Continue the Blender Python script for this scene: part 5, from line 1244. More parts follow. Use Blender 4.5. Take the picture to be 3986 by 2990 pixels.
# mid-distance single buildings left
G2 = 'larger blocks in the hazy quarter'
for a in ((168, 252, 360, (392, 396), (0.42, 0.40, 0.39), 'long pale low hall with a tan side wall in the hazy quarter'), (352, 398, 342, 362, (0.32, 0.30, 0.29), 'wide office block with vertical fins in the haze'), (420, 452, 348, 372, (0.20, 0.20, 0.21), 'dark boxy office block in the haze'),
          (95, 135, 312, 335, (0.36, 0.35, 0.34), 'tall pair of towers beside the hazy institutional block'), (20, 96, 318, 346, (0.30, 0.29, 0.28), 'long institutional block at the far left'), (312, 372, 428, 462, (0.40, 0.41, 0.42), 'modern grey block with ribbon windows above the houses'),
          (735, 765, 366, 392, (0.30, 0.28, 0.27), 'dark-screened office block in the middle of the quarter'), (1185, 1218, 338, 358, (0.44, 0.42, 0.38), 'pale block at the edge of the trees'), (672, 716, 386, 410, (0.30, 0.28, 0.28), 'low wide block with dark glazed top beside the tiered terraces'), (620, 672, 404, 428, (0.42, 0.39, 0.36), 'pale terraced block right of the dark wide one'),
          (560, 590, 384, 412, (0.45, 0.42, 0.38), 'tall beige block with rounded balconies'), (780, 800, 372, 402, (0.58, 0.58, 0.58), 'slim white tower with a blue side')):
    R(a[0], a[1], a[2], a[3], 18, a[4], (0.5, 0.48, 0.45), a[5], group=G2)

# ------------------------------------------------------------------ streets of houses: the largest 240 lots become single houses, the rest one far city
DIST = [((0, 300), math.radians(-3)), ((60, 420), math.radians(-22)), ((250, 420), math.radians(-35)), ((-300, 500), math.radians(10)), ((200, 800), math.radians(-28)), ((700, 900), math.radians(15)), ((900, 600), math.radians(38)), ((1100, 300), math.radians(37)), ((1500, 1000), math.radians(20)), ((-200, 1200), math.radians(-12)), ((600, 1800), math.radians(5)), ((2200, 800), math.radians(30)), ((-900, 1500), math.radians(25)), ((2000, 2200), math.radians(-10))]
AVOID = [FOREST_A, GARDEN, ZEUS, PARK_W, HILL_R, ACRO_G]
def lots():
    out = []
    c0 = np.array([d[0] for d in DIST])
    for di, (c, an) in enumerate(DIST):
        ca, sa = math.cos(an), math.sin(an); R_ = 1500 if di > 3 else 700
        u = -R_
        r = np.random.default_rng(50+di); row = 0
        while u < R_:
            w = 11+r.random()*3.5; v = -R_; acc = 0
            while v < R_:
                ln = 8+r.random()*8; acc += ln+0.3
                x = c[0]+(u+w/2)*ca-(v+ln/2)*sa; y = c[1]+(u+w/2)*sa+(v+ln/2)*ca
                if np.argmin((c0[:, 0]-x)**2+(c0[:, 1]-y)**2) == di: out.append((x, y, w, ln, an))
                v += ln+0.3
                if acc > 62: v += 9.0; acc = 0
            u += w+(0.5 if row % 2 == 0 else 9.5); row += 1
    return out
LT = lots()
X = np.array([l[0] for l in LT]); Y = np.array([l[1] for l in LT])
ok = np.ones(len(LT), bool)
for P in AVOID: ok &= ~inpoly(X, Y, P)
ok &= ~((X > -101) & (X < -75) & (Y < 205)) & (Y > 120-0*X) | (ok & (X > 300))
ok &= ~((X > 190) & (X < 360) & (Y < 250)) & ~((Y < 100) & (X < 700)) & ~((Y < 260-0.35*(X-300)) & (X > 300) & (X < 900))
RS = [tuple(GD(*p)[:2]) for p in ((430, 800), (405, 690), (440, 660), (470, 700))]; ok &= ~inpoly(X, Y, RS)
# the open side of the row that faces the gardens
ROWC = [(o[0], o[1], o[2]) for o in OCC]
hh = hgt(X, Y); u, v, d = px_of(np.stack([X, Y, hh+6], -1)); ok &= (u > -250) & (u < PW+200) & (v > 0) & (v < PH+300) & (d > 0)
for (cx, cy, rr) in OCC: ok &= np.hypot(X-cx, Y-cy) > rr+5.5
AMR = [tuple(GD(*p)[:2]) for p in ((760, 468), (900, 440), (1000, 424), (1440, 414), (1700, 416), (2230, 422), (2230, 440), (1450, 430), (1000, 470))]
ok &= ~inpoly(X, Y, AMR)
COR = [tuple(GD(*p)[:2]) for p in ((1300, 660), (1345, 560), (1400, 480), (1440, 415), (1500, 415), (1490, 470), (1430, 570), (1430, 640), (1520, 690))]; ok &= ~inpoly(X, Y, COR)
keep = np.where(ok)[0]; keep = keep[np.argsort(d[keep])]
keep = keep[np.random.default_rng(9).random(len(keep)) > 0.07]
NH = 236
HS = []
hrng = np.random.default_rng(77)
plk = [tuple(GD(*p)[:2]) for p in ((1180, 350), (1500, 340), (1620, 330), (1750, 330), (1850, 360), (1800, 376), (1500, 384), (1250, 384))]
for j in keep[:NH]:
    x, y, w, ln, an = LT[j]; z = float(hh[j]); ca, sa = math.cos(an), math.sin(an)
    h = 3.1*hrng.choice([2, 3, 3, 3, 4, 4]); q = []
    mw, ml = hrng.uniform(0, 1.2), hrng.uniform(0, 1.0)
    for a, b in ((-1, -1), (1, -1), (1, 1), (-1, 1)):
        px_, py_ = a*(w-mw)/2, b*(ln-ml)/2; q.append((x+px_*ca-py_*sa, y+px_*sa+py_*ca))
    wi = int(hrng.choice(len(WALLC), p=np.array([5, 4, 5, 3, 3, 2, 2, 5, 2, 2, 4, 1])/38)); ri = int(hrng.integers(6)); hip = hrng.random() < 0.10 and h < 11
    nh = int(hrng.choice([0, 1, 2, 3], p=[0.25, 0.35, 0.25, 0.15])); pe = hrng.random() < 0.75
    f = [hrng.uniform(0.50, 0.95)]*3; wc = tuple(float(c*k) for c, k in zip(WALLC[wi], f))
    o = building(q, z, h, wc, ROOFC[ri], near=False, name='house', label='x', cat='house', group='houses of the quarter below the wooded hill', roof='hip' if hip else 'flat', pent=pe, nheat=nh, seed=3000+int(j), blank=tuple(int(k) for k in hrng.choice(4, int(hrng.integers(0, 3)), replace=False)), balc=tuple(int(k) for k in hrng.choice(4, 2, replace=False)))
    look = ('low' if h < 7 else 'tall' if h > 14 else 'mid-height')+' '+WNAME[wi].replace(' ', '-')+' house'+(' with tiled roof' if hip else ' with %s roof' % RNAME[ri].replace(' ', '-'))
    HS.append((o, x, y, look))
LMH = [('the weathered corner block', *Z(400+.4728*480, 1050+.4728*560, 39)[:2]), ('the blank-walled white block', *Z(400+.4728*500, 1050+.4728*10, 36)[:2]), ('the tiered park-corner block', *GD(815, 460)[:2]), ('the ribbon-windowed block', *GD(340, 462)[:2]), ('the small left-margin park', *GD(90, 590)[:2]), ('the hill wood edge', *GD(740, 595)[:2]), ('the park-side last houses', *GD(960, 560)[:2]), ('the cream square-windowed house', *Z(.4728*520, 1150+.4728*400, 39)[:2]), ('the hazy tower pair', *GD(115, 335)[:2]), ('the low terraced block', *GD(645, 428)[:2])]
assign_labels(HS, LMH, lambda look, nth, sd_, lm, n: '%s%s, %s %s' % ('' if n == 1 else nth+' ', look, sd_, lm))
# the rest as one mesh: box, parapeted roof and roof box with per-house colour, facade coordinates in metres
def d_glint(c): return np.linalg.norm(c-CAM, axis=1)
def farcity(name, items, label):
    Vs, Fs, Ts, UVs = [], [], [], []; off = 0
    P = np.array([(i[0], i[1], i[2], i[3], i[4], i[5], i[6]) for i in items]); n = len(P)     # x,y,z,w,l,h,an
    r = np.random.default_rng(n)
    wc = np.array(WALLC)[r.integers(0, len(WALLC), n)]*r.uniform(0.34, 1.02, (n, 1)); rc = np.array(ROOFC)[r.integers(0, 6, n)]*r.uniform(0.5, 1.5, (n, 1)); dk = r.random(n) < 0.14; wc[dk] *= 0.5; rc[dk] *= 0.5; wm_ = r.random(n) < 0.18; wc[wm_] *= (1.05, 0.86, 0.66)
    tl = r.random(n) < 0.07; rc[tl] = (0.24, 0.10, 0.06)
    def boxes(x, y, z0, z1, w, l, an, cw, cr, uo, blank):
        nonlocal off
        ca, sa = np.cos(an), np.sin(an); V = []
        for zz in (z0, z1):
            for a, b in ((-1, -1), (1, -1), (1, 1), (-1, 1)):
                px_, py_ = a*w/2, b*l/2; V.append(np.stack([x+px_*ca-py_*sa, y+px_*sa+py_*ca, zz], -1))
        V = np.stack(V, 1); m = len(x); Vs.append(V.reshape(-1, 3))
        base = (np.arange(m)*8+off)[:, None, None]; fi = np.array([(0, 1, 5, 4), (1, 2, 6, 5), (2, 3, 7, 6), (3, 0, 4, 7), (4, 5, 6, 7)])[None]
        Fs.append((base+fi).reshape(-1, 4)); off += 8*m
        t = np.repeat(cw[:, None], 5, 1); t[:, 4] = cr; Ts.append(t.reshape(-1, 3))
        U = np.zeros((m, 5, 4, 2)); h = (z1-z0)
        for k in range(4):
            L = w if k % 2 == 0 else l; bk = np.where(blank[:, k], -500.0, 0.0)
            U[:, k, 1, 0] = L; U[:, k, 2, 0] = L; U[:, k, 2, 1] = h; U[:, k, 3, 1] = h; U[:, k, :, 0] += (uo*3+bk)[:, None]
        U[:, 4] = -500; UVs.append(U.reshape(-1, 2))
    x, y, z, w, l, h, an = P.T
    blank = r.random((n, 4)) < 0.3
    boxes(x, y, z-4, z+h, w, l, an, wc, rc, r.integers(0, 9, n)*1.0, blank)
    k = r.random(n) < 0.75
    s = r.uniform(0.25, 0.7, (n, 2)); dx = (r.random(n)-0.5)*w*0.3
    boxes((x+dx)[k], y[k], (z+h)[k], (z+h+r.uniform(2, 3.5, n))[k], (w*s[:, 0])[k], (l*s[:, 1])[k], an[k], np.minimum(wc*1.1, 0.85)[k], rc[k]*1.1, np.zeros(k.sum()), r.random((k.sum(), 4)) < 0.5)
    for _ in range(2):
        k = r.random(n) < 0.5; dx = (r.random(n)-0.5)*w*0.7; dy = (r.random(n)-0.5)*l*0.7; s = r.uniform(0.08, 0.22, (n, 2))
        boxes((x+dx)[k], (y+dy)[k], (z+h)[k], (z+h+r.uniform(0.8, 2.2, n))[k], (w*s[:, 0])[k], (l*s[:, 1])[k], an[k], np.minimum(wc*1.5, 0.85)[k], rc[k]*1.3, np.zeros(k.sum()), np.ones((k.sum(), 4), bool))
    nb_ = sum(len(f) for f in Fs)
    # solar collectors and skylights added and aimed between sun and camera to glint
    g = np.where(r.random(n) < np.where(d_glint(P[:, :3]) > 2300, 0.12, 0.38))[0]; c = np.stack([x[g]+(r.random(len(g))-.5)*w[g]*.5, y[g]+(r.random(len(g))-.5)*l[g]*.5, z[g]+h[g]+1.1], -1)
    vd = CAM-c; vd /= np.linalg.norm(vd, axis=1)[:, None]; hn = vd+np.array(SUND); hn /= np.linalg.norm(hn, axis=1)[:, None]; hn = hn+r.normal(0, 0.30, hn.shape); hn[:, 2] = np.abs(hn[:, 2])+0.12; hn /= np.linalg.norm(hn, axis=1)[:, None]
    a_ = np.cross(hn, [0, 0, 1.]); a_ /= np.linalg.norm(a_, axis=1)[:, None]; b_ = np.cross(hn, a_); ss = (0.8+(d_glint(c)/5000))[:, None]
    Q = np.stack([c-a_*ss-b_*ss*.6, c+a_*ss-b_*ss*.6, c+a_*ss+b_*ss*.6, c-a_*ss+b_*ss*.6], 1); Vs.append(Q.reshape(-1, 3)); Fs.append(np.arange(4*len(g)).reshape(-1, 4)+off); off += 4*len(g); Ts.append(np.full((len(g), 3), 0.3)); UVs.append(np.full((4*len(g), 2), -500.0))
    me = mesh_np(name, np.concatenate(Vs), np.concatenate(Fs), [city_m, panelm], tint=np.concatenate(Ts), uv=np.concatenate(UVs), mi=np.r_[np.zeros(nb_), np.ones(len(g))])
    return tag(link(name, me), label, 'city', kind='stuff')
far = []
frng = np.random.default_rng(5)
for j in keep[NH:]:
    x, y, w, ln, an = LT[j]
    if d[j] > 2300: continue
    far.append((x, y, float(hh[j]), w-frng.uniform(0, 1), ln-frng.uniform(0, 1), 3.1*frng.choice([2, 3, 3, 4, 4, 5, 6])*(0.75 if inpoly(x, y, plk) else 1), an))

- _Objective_
The required output is the exact run of lines from the beginning of the listing above to the line that contains "0.45), a[5], group=G2)", inclusive of both.

- _Task solution_
Continue the Blender Python script for this scene: part 5, from line 1244. More parts follow. Use Blender 4.5. Take the picture to be 3986 by 2990 pixels.
# mid-distance single buildings left
G2 = 'larger blocks in the hazy quarter'
for a in ((168, 252, 360, (392, 396), (0.42, 0.40, 0.39), 'long pale low hall with a tan side wall in the hazy quarter'), (352, 398, 342, 362, (0.32, 0.30, 0.29), 'wide office block with vertical fins in the haze'), (420, 452, 348, 372, (0.20, 0.20, 0.21), 'dark boxy office block in the haze'),
          (95, 135, 312, 335, (0.36, 0.35, 0.34), 'tall pair of towers beside the hazy institutional block'), (20, 96, 318, 346, (0.30, 0.29, 0.28), 'long institutional block at the far left'), (312, 372, 428, 462, (0.40, 0.41, 0.42), 'modern grey block with ribbon windows above the houses'),
          (735, 765, 366, 392, (0.30, 0.28, 0.27), 'dark-screened office block in the middle of the quarter'), (1185, 1218, 338, 358, (0.44, 0.42, 0.38), 'pale block at the edge of the trees'), (672, 716, 386, 410, (0.30, 0.28, 0.28), 'low wide block with dark glazed top beside the tiered terraces'), (620, 672, 404, 428, (0.42, 0.39, 0.36), 'pale terraced block right of the dark wide one'),
          (560, 590, 384, 412, (0.45, 0.42, 0.38), 'tall beige block with rounded balconies'), (780, 800, 372, 402, (0.58, 0.58, 0.58), 'slim white tower with a blue side')):
    R(a[0], a[1], a[2], a[3], 18, a[4], (0.5, 0.48, 0.45), a[5], group=G2)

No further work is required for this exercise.